| REQUIREMENTS |
Copy every line of the entries that includes the word "picture".

| DATA FOR PROCESSING |
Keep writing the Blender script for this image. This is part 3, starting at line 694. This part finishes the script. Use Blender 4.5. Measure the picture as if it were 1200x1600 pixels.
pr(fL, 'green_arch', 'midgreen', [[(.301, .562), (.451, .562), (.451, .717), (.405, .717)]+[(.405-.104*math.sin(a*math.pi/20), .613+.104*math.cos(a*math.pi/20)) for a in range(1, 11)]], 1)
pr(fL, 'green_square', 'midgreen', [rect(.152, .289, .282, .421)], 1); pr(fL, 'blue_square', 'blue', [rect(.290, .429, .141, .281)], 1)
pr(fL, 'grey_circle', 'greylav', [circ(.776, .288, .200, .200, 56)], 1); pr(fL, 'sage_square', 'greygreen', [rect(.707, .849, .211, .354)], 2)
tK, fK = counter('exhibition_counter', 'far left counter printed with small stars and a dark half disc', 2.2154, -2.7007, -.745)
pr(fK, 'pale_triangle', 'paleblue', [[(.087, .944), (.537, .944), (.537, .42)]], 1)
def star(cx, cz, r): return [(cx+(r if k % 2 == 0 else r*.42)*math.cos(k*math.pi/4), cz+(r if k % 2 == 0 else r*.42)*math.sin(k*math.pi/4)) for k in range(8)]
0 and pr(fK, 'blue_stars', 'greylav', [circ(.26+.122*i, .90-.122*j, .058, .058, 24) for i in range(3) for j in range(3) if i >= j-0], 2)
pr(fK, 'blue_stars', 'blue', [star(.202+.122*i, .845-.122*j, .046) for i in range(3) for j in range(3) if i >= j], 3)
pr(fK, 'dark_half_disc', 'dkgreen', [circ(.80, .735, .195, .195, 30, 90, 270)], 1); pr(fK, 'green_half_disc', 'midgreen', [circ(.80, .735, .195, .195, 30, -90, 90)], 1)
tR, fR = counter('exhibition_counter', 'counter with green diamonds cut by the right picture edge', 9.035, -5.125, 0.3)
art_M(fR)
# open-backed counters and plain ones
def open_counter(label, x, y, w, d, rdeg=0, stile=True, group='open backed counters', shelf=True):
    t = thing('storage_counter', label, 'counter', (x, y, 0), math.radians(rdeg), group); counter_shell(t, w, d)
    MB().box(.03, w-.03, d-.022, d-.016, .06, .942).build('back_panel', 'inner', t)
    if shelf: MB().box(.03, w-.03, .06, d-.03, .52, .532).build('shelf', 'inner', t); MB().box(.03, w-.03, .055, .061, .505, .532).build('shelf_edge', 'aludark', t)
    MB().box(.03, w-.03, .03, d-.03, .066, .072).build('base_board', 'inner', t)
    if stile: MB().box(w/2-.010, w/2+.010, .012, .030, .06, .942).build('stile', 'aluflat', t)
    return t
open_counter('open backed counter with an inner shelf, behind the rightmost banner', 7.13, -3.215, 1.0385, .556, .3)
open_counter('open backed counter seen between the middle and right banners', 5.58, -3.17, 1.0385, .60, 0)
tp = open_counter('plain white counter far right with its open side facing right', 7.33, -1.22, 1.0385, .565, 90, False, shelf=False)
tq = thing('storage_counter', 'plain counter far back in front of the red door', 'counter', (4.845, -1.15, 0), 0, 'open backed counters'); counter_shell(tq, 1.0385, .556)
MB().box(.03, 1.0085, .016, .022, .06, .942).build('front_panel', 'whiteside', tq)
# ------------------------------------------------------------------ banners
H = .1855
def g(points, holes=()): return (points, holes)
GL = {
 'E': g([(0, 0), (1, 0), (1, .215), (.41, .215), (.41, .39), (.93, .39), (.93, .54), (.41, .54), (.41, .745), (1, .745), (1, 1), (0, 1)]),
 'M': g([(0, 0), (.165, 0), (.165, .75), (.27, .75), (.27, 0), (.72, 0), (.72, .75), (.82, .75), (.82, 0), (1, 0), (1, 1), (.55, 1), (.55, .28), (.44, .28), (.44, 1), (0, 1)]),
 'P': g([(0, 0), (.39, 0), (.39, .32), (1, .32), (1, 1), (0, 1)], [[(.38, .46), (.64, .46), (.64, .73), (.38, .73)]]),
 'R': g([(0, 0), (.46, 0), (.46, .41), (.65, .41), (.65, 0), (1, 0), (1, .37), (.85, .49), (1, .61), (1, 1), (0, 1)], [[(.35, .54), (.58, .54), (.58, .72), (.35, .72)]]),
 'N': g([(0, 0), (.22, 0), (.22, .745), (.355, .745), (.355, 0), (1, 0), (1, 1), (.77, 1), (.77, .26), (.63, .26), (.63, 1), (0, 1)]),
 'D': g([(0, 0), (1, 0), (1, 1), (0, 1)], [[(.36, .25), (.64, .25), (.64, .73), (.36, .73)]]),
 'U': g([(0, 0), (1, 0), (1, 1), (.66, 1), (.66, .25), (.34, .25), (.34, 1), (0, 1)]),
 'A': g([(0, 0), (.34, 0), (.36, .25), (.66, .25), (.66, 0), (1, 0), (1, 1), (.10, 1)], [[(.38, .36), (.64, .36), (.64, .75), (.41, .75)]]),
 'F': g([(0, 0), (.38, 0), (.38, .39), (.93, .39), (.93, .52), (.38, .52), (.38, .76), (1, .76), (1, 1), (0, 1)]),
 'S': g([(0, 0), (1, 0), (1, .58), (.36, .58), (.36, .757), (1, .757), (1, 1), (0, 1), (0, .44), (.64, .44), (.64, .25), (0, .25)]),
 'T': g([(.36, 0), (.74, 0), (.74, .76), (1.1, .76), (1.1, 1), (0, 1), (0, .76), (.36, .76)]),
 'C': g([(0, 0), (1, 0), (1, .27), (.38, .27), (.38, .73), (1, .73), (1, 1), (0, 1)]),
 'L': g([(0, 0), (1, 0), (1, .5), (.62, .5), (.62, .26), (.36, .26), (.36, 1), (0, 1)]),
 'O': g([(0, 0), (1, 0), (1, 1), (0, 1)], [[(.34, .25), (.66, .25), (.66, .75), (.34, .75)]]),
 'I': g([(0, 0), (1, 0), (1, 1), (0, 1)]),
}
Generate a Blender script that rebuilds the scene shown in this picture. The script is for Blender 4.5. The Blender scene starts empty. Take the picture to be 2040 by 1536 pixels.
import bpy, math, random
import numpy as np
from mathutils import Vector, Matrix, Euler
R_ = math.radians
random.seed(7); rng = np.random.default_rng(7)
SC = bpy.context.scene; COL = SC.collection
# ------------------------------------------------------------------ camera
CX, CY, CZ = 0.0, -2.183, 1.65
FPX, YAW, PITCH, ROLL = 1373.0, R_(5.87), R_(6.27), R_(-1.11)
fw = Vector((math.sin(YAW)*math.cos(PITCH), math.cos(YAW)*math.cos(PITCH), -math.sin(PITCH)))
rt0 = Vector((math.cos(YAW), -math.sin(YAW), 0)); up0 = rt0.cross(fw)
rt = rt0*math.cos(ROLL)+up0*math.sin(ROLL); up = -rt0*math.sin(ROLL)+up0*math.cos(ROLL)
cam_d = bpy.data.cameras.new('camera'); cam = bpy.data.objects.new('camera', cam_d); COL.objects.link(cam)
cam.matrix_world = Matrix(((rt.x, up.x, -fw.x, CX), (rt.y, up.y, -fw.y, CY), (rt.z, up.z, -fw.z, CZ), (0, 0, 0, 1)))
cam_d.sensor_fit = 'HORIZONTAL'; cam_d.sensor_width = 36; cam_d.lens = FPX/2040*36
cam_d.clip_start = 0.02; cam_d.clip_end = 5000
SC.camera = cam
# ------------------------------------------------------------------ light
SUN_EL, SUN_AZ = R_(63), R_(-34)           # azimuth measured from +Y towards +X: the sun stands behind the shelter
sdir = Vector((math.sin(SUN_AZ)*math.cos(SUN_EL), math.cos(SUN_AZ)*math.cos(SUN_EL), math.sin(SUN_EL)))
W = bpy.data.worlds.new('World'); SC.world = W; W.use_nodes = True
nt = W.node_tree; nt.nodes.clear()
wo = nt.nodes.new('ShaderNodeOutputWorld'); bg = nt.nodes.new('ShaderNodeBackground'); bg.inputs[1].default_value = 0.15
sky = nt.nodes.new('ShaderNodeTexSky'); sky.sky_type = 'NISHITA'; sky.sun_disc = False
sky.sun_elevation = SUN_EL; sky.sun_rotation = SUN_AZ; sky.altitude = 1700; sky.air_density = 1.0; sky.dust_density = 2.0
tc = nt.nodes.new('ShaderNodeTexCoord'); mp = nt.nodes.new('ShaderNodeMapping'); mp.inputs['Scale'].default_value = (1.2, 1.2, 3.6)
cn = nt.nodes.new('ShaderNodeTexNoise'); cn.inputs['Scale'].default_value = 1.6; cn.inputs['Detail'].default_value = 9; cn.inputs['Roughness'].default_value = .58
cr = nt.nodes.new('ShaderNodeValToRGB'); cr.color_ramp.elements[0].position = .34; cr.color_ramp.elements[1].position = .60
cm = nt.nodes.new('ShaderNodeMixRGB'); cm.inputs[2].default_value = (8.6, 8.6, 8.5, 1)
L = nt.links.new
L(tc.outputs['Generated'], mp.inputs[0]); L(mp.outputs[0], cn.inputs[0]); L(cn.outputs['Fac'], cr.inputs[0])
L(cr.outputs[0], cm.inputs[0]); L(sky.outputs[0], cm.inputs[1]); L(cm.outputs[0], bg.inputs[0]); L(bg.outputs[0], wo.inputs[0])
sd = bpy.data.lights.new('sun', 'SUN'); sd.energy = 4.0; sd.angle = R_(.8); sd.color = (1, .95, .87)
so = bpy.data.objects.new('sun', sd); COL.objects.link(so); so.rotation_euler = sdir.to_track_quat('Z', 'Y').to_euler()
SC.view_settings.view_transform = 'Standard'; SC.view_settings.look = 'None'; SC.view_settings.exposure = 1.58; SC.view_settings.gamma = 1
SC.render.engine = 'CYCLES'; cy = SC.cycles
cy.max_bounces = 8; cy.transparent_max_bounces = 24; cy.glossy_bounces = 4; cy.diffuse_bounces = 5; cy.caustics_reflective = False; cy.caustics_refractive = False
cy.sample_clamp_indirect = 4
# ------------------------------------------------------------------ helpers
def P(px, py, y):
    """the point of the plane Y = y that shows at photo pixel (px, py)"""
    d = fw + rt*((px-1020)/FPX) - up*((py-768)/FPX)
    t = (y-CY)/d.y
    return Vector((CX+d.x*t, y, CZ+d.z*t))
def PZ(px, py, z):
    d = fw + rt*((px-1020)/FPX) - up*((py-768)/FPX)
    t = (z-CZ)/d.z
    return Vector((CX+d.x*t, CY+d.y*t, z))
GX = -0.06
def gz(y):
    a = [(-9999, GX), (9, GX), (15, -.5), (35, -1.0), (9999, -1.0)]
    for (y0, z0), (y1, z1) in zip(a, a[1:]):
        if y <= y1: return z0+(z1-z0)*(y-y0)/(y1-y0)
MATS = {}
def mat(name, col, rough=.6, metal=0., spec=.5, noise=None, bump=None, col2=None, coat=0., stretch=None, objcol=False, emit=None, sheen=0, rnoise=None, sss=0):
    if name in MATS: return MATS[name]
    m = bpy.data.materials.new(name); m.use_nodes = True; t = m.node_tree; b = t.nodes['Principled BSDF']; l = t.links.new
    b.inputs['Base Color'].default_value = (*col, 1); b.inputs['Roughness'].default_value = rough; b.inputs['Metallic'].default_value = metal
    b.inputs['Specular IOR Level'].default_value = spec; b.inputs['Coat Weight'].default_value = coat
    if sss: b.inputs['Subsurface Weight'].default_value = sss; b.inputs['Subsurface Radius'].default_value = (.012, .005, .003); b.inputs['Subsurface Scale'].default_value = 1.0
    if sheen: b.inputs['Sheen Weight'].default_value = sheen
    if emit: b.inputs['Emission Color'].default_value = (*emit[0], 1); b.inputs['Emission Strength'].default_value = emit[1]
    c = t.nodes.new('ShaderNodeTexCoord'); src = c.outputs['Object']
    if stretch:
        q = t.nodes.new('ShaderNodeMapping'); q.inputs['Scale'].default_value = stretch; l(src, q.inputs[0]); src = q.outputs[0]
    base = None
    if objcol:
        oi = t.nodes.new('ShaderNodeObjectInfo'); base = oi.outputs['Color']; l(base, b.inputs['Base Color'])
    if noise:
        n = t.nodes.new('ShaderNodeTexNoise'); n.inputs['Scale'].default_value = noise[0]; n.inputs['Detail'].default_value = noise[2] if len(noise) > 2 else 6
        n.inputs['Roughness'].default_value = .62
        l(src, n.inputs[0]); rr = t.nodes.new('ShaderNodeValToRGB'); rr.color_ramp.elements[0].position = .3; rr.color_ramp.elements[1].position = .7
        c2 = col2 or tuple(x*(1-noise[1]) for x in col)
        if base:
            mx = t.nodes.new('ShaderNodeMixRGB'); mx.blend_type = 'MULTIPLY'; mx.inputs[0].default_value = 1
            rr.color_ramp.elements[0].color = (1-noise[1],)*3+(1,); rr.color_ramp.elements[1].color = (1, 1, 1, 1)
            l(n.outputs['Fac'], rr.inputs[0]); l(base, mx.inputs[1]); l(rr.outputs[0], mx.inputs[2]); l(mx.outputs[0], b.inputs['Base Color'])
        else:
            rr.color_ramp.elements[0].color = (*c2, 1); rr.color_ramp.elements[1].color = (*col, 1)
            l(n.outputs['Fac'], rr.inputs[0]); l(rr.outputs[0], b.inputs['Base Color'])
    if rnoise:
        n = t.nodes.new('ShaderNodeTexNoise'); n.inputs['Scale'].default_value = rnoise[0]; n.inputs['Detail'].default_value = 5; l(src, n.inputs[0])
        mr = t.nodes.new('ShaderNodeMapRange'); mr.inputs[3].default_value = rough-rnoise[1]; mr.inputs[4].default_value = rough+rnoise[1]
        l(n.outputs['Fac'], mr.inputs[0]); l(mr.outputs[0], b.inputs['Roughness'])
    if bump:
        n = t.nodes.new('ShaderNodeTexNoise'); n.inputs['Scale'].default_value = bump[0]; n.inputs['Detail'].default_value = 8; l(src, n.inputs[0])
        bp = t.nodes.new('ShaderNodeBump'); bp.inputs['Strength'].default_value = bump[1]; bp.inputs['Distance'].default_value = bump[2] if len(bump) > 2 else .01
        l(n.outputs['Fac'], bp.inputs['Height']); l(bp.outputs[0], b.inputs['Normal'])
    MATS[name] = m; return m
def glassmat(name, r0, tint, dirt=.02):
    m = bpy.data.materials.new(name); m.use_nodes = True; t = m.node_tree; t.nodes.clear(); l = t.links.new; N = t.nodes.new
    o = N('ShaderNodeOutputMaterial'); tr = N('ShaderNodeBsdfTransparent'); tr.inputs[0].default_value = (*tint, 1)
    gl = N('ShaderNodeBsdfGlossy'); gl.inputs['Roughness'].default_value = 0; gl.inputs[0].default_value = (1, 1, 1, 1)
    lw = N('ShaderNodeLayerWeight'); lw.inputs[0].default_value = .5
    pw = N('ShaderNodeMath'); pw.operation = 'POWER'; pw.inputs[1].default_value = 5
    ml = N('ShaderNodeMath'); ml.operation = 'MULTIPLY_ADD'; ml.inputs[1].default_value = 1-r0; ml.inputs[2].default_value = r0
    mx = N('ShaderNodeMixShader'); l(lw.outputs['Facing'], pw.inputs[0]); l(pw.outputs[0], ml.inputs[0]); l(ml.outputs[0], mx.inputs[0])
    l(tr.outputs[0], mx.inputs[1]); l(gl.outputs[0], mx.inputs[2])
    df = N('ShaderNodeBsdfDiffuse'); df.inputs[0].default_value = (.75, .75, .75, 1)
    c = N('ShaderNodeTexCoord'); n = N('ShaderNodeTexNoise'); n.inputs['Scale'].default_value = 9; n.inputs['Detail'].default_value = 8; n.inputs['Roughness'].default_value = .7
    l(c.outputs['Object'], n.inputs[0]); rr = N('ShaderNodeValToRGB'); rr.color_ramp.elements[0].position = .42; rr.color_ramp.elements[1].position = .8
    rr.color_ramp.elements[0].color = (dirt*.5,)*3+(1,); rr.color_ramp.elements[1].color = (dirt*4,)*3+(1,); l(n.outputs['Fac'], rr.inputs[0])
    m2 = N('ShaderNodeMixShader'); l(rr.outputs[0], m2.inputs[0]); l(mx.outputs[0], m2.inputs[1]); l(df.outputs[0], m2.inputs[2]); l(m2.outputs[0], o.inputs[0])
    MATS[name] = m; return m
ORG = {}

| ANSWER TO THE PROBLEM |
Keep writing the Blender script for this image. This is part 3, starting at line 694. This part finishes the script. Use Blender 4.5. Measure the picture as if it were 1200x1600 pixels.
tR, fR = counter('exhibition_counter', 'counter with green diamonds cut by the right picture edge', 9.035, -5.125, 0.3)
Generate a Blender script that rebuilds the scene shown in this picture. The script is for Blender 4.5. The Blender scene starts empty. Take the picture to be 2040 by 1536 pixels.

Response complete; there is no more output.